In “Empowering Rural Participation and Partnerships in Morocco’s Sustainable Development,” Dr. Ben-Meir defines Morocco’s goal as to “utilize participatory approaches to achieve projects that are sustainable and that measurably enhance the standard of living, knowledge, longevity, and engagement in society.” Participatory development allows community beneficiaries to occupy a central position in creating solutions to the everyday problems they experience. This makes perfect sense: those with local knowledge understand what will prove most effective and what issues should be prioritized in the development of the nation.

It is also important to foster partnerships across sectors and communities to ensure that comprehensive solutions are sought. Dr. Ben-Meir argues that right now, “there is generally inadequate coordination among ministries to achieve the synergies of these national initiatives, and a lack of popular understanding and the needed skills in order to translate them into reality.” Partnerships among NGOs, businesses, and governments — local and national — generate solutions that cannot be achieved by any of these entities on their own. A business-government relationship is especially important regarding agriculture work.

I really appreciate the focus on results: the impact of development work should be tangible and measurable. Often, organizations set out with lofty, abstract goals that sound great on paper, but the organizations fail to execute or follow through. Holding organizations accountable and ensuring that they implement the programs that they develop is essential in order to actually make progress. I think that it is easy to veil failed implementation efforts by claiming that the results are impossible to observe concretely, but this is often not the case. While women’s empowerment, for example, sounds like an abstract concept that might be difficult to measure, the degree to which women are more empowered is demonstrable in literacy rates, women’s role in the economy, and birthing rates. I appreciated what Dr. Ben-Meir said in class about thesis statements and academic papers that make no attempt to suggest solutions or problem-solve. It frustrates me too — academia should not and cannot exist in its own realm; it must respond to the world it observes. It should apply the knowledge that it documents in the service of a greater good. Knowledge for the sake of knowledge is moot. To be blunt, it is a selfish and fruitless endeavor to write papers about social ills and problems without trying to solve them.

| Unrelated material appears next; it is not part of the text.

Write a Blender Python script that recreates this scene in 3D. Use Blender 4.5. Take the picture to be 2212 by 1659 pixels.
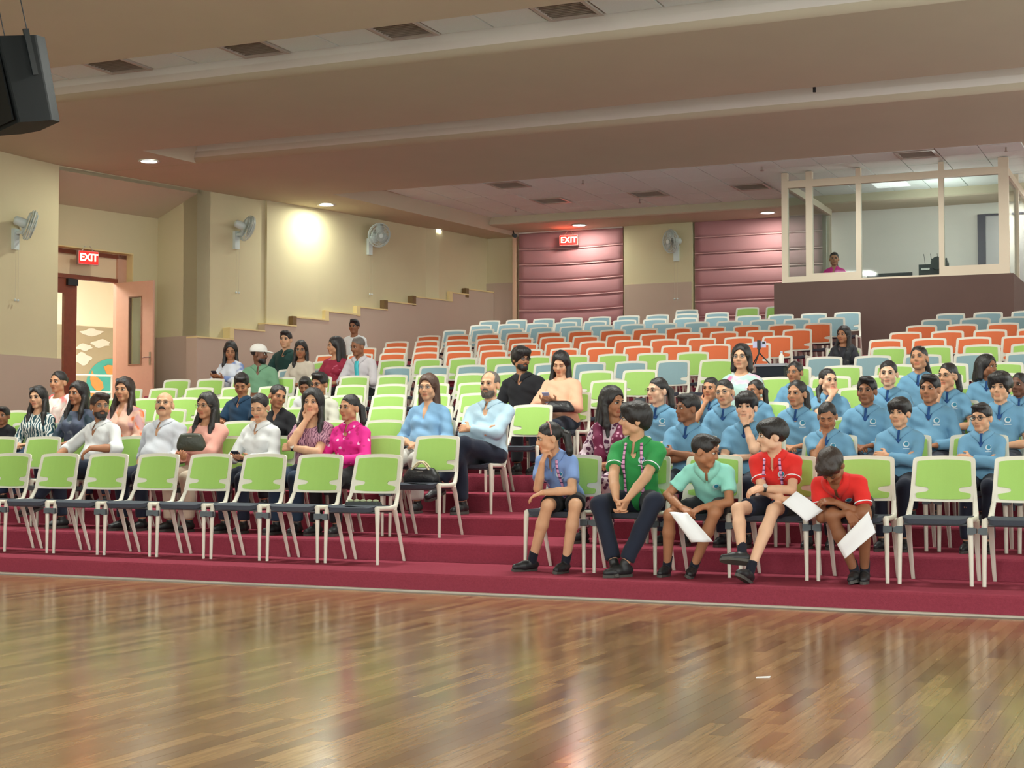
import bpy, bmesh, math, random
import numpy as np
from mathutils import Vector, Matrix

for _o in list(bpy.data.objects):
    bpy.data.objects.remove(_o, do_unlink=True)
SC = bpy.context.scene
COL = SC.collection
rnd = random.Random(11)

# ------------------------------------------------------------------ camera
FPX, YAW, CAMH = 3340.0, math.radians(24.1), 1.09
PITCH = math.atan(130.5 / FPX)
_cd = bpy.data.cameras.new('camera')
_cd.sensor_width = 36.0
_cd.lens = 36.0 * FPX / 2212.0
_cd.clip_end = 200
cam = bpy.data.objects.new('camera', _cd)
COL.objects.link(cam)
cam.location = (0, 0, CAMH)
cam.rotation_euler = (math.pi / 2 + PITCH, 0, YAW)
SC.camera = cam

# ------------------------------------------------------------------ world, lamps, exposure
SC.view_settings.view_transform = 'Standard'
SC.view_settings.look = 'None'
SC.view_settings.gamma = 1.0
SC.view_settings.use_curve_mapping = False
SC.view_settings.exposure = 1.1
SC.cycles.max_bounces = 6
SC.cycles.diffuse_bounces = 3
SC.cycles.glossy_bounces = 3
SC.cycles.transparent_max_bounces = 10
SC.cycles.caustics_reflective = False
SC.cycles.caustics_refractive = False
SC.cycles.use_adaptive_sampling = True
SC.cycles.adaptive_threshold = 0.08
SC.cycles.adaptive_min_samples = 16
SC.cycles.sample_clamp_indirect = 6
W = bpy.data.worlds.new('hall_ambient')
SC.world = W
W.use_nodes = True
W.node_tree.nodes['Background'].inputs[0].default_value = (0.95, 1.0, 0.96, 1)
W.node_tree.nodes['Background'].inputs[1].default_value = 1.1


def area_lamp(name, loc, target, size, power, col=(1, 1, 1), size_y=None, spread=180):
    d = bpy.data.lights.new(name, 'AREA')
    d.energy = power
    d.color = col
    d.size = size
    if size_y:
        d.shape = 'RECTANGLE'
        d.size_y = size_y
    d.spread = math.radians(spread)
    o = bpy.data.objects.new(name, d)
    COL.objects.link(o)
    o.location = loc
    v = Vector(target) - Vector(loc)
    o.rotation_euler = v.to_track_quat('-Z', 'Y').to_euler()
    return o


# stage wash lamps over the stage behind the photographer, and unseen hall lights over the rows
for _x in (-7.0, -2.5, 2.0):
    area_lamp('stage_wash_lamp', (_x, 1.0, 5.2), (_x - 1.5, 13.0, 0.9), 1.2, 60, (0.98, 1.0, 0.94))
for _x in (-12.0, -8.0, -4.0):
    area_lamp('unseen_hall_light', (_x, 12.6, 5.42), (_x, 12.6, 0), 0.9, 92, (0.97, 1.0, 0.92))
for _x in (-11.5, -7.5, -3.5):
    area_lamp('unseen_hall_light', (_x, 19.3, 5.70), (_x, 19.3, 0), 0.5, 16, (0.97, 1.0, 0.92), spread=115)  # added out of sight behind the middle beam to light the middle rows
for _x in (-12.0, -8.5, -5.0, -1.5):
    area_lamp('unseen_hall_light', (_x, 24.25, 5.70), (_x, 24.25, 0), 0.6, 28, (0.95, 1.0, 0.95), spread=165)  # added out of sight behind the rear beam to brighten the back ceiling

# ------------------------------------------------------------------ picture measurements -> points in the hall
_F = np.array([-math.sin(YAW) * math.cos(PITCH), math.cos(YAW) * math.cos(PITCH), math.sin(PITCH)])
_R = np.array([math.cos(YAW), math.sin(YAW), 0.0])
_U = np.cross(_R, _F)
_C = np.array([0, 0, CAMH])


def _ray(x, y):
    return _F + _R * (x - 1106) / FPX - _U * (y - 829.5) / FPX


def at(x, y, X=None, Y=None, Z=None, D=None):
    r = _ray(x, y)
    if D is not None:
        t = D
    elif X is not None:
        t = X / r[0]
    elif Y is not None:
        t = Y / r[1]
    else:
        t = (Z - CAMH) / r[2]
    return Vector(_C + t * r)


def depth_of(p):
    return float((np.array(p) - _C) @ _F)


# ------------------------------------------------------------------ materials
def lin(c):
    return tuple(((v / 12.92) if v <= 0.04045 else ((v + 0.055) / 1.055) ** 2.4) for v in c)


def rgb(r, g, b):
    return lin((r / 255, g / 255, b / 255))


MATS = {}


def mat(name, col, rough=0.6, metal=0.0, spec=0.5, noise=None, bump=None, emit=None, alpha=None, coat=0, sheen=0, sub=0):
    """noise=(scale, amount) varies the colour; bump=(scale, strength)"""
    if name in MATS:
        return MATS[name]
    m = bpy.data.materials.new(name)
    m.use_nodes = True
    nt = m.node_tree
    b = nt.nodes['Principled BSDF']
    b.inputs['Base Color'].default_value = (*col, 1)
    b.inputs['Roughness'].default_value = rough
    b.inputs['Metallic'].default_value = metal
    b.inputs['Specular IOR Level'].default_value = spec
    if coat:
        b.inputs['Coat Weight'].default_value = coat
    if sheen:
        b.inputs['Sheen Weight'].default_value = sheen
    if sub:
        b.inputs['Subsurface Weight'].default_value = sub
    tc = nt.nodes.new('ShaderNodeTexCoord') if (noise or bump) else None
    if noise:
        n = nt.nodes.new('ShaderNodeTexNoise')
        n.inputs['Scale'].default_value = noise[0]
        n.inputs['Detail'].default_value = 4
        nt.links.new(tc.outputs['Object'], n.inputs['Vector'])
        mx = nt.nodes.new('ShaderNodeMix')
        mx.data_type = 'RGBA'
        a = noise[1]
        mx.inputs[6].default_value = (*[max(0, c * (1 - a)) for c in col], 1)
        mx.inputs[7].default_value = (*[min(1, c * (1 + a)) for c in col], 1)
        nt.links.new(n.outputs['Fac'], mx.inputs[0])
        nt.links.new(mx.outputs[2], b.inputs['Base Color'])
    if bump:
        n2 = nt.nodes.new('ShaderNodeTexNoise')
        n2.inputs['Scale'].default_value = bump[0]
        n2.inputs['Detail'].default_value = 3
        nt.links.new(tc.outputs['Object'], n2.inputs['Vector'])
        bp = nt.nodes.new('ShaderNodeBump')
        bp.inputs['Strength'].default_value = bump[1]
        bp.inputs['Distance'].default_value = 0.01
        nt.links.new(n2.outputs['Fac'], bp.inputs['Height'])
        nt.links.new(bp.outputs['Normal'], b.inputs['Normal'])
    if emit:
        b.inputs['Emission Color'].default_value = (*emit[0], 1)
        b.inputs['Emission Strength'].default_value = emit[1]
    if alpha is not None:
        b.inputs['Alpha'].default_value = alpha
    MATS[name] = m
    return m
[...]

For example, in “Empowering Rural Participation and Partnerships in Morocco’s Sustainable Development,” Dr. Ben-Meir cites Gal Kamarski’s (2018a) published report which “indicates that the initial self-discovery workshops, utilizing participatory democratic procedures, helped women to identify economic solutions for development.” It is also important that women’s empowerment programming does not exist in isolation from other programs — it must operate in conjunction with education and other capacity-building efforts. A decentralized approach that starts with local and regional communities rather than from the top-down can more effectively respond to the situation on the ground. A top-down approach that imposes uniform solutions neglects the particularities of various environments where issues must be addressed. While there are overarching problems that exist across the Global South, blanket solutions cannot be applied to all of them and result in meaningful progress. Women’s empowerment needs will inevitably be different in rural and urban communities, for example. This is one reason that the abstract, lofty goals of well-meaning organizations fall flat. Working with people who live in these communities will allow organizations to adequately address the problems they experience, as HAF does.